=== DATA SHOWN ===

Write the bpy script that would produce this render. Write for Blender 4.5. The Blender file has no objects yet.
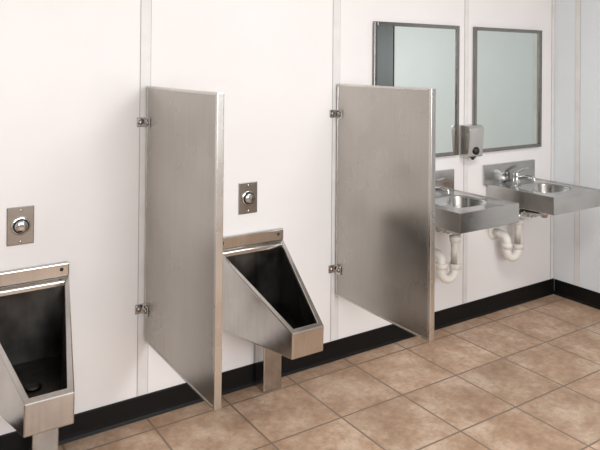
import bpy, bmesh, math
from mathutils import Matrix, Vector
S=bpy.context.scene
S.view_settings.view_transform='Standard'
S.view_settings.look='None'
S.view_settings.exposure=0.0

# ------------------------------------------------------------ materials
def lin(c):
    return tuple(((x/255)/12.92 if x/255<=.04045 else ((x/255+.055)/1.055)**2.4) for x in c)+(1,)
def newmat(name):
    m=bpy.data.materials.new(name);m.use_nodes=True
    nt=m.node_tree;b=nt.nodes['Principled BSDF'];return m,nt,b
def noise(nt,scale,detail=3,vec=None,rough=.5):
    n=nt.nodes.new('ShaderNodeTexNoise');n.inputs['Scale'].default_value=scale;n.inputs['Detail'].default_value=detail
    n.inputs['Roughness'].default_value=rough
    if vec is not None: nt.links.new(vec,n.inputs['Vector'])
    return n
def coords(nt,scale=(1,1,1)):
    g=nt.nodes.new('ShaderNodeNewGeometry');mp=nt.nodes.new('ShaderNodeMapping')
    mp.inputs['Scale'].default_value=scale
    nt.links.new(g.outputs['Position'],mp.inputs['Vector']);return mp.outputs['Vector']
def ramp(nt,fac,stops):
    r=nt.nodes.new('ShaderNodeValToRGB');e=r.color_ramp.elements
    while len(e)<len(stops): e.new(.5)
    for el,(p,c) in zip(e,stops): el.position=p;el.color=c
    nt.links.new(fac,r.inputs['Fac']);return r.outputs['Color']
def bump(nt,b,h,strength,dist=.01):
    n=nt.nodes.new('ShaderNodeBump');n.inputs['Strength'].default_value=strength;n.inputs['Distance'].default_value=dist
    nt.links.new(h,n.inputs['Height']);nt.links.new(n.outputs['Normal'],b.inputs['Normal'])

def simple(name,c,rough=.5,metal=0,spec=.5):
    m,nt,b=newmat(name)
    n=noise(nt,9,3,coords(nt));l=lin(c)
    lo=tuple(x*.93 for x in l[:3])+(1,);hi=tuple(min(1,x*1.05) for x in l[:3])+(1,)
    nt.links.new(ramp(nt,n.outputs['Fac'],[(.3,lo),(.7,hi)]),b.inputs['Base Color'])
    b.inputs['Roughness'].default_value=rough;b.inputs['Metallic'].default_value=metal
    b.inputs['Specular IOR Level'].default_value=spec
    return m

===

Reproduce the full listing above verbatim, with no pictures included.

Write the bpy script that would produce this render. Write for Blender 4.5. The Blender file has no objects yet.
import bpy, bmesh, math
from mathutils import Matrix, Vector
S=bpy.context.scene
S.view_settings.view_transform='Standard'
S.view_settings.look='None'
S.view_settings.exposure=0.0

# ------------------------------------------------------------ materials
def lin(c):
    return tuple(((x/255)/12.92 if x/255<=.04045 else ((x/255+.055)/1.055)**2.4) for x in c)+(1,)
def newmat(name):
    m=bpy.data.materials.new(name);m.use_nodes=True
    nt=m.node_tree;b=nt.nodes['Principled BSDF'];return m,nt,b
def noise(nt,scale,detail=3,vec=None,rough=.5):
    n=nt.nodes.new('ShaderNodeTexNoise');n.inputs['Scale'].default_value=scale;n.inputs['Detail'].default_value=detail
    n.inputs['Roughness'].default_value=rough
    if vec is not None: nt.links.new(vec,n.inputs['Vector'])
    return n
def coords(nt,scale=(1,1,1)):
    g=nt.nodes.new('ShaderNodeNewGeometry');mp=nt.nodes.new('ShaderNodeMapping')
    mp.inputs['Scale'].default_value=scale
    nt.links.new(g.outputs['Position'],mp.inputs['Vector']);return mp.outputs['Vector']
def ramp(nt,fac,stops):
    r=nt.nodes.new('ShaderNodeValToRGB');e=r.color_ramp.elements
    while len(e)<len(stops): e.new(.5)
    for el,(p,c) in zip(e,stops): el.position=p;el.color=c
    nt.links.new(fac,r.inputs['Fac']);return r.outputs['Color']
def bump(nt,b,h,strength,dist=.01):
    n=nt.nodes.new('ShaderNodeBump');n.inputs['Strength'].default_value=strength;n.inputs['Distance'].default_value=dist
    nt.links.new(h,n.inputs['Height']);nt.links.new(n.outputs['Normal'],b.inputs['Normal'])

def simple(name,c,rough=.5,metal=0,spec=.5):
    m,nt,b=newmat(name)
    n=noise(nt,9,3,coords(nt));l=lin(c)
    lo=tuple(x*.93 for x in l[:3])+(1,);hi=tuple(min(1,x*1.05) for x in l[:3])+(1,)
    nt.links.new(ramp(nt,n.outputs['Fac'],[(.3,lo),(.7,hi)]),b.inputs['Base Color'])
    b.inputs['Roughness'].default_value=rough;b.inputs['Metallic'].default_value=metal
    b.inputs['Specular IOR Level'].default_value=spec
    return m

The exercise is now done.